Ambuja Foundation, in collaboration with LEAD at Krea University, organized a closed door half-day workshop on 17th February 2023 in Mumbai, bringing together corporates, entrepreneurs, government, CSR leaders, NGO professionals and research consultants to understand how nano and micro-enterprises, and livelihood opportunities, can be scaled up.
The team from LEAD presented
its findings from a scoping study done at Ambuja Foundation’s Chandrapur location,
identifying agri-allied entrepreneurial activities that have potential to scale
up on a growth track, along with enabling factors that would aid scale up and
formalisation of markets. The team also listed potential areas of collaboration
where stakeholders could contribute to future efforts to scale enterprises in
Chandrapur.
At the event entrepreneurs
shared the strengths and limitations of the various available models and
pathways for scalability which involved strategic vision, localised expertise
and market linkages. Experts suggested learnings through other models and
innovative methods to scale, including strengthening financial literacy. A few
stakeholders also identified enabling factors that support scale: financial
literacy, providing physical and organisational infrastructure, support with
respect to credit access and formalisation of enterprises, intensive
mentorship, and capacity building.
An important enabling factor
identified was also holistic community engagement, where communities are
engaged in the building and implementing interventions, and support is provided
beyond just scaling their business (e.g. investing in community healthcare and
insurance). Building aspiration among communities, aiding local models to
benefit from existing market-driven government support, and exploring green
opportunities were some pathways identified by participants in order to achieve
scale to promote nano and microenterprises.

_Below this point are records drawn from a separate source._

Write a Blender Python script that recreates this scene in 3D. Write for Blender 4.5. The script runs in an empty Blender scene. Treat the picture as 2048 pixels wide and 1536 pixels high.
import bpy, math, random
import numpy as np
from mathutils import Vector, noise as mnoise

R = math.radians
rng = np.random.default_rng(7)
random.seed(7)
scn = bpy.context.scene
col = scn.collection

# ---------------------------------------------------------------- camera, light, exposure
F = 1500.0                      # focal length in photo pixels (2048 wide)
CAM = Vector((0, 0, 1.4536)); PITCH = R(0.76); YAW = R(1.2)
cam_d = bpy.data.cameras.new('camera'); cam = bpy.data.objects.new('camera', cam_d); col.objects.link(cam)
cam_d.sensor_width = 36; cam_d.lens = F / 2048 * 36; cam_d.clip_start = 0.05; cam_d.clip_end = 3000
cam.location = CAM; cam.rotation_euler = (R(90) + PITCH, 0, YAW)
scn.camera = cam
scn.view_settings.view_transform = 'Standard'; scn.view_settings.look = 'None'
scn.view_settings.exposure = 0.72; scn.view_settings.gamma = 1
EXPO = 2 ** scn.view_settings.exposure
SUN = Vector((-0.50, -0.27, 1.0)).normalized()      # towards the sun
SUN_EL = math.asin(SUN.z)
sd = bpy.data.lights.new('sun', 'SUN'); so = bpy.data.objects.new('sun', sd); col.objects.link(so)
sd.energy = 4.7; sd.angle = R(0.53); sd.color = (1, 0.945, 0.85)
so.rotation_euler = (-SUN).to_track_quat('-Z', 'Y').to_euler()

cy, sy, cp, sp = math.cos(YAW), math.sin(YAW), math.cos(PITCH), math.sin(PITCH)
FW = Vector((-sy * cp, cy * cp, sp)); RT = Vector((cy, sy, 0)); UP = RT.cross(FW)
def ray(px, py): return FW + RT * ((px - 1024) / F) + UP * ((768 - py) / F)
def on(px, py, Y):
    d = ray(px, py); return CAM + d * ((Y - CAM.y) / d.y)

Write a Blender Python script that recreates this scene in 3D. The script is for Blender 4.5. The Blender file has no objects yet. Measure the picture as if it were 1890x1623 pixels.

The second half of the workshop focused on exploring emerging practices and lessons in designing participatory impact assessment, as well as MEL frameworks (Monitoring, Evaluation & Learning) for complex enterprise development programmes and interventions. LEAD presented an analysis of what makes Ambuja Foundation’s work a complex program and the challenges in representing Ambuja Foundation work in a traditional Theory of Change (ToC) framework. Participants then shared their experiences of assessing complex programs, highlighting the lack of qualitative insights in such assessments and a failure of many programs to share the learnings from MEL efforts with the communities they work with as major gaps in the current approach to MEL. Some participants shared how they look at impact indicators that move beyond business outcomes and capture the overall well-being at the household level.
There was common consensus among participants that the way forward to create MEL frameworks that measure holistic impact of interventions need to be collaborative and participatory approaches that work with the end beneficiaries. In addition, the learnings from MEL efforts must be shared not only with the communities themselves but also to other implementing organisations, so the sector itself may learn from each other and continue to improve the impact of interventions that aid enterprise development in the country.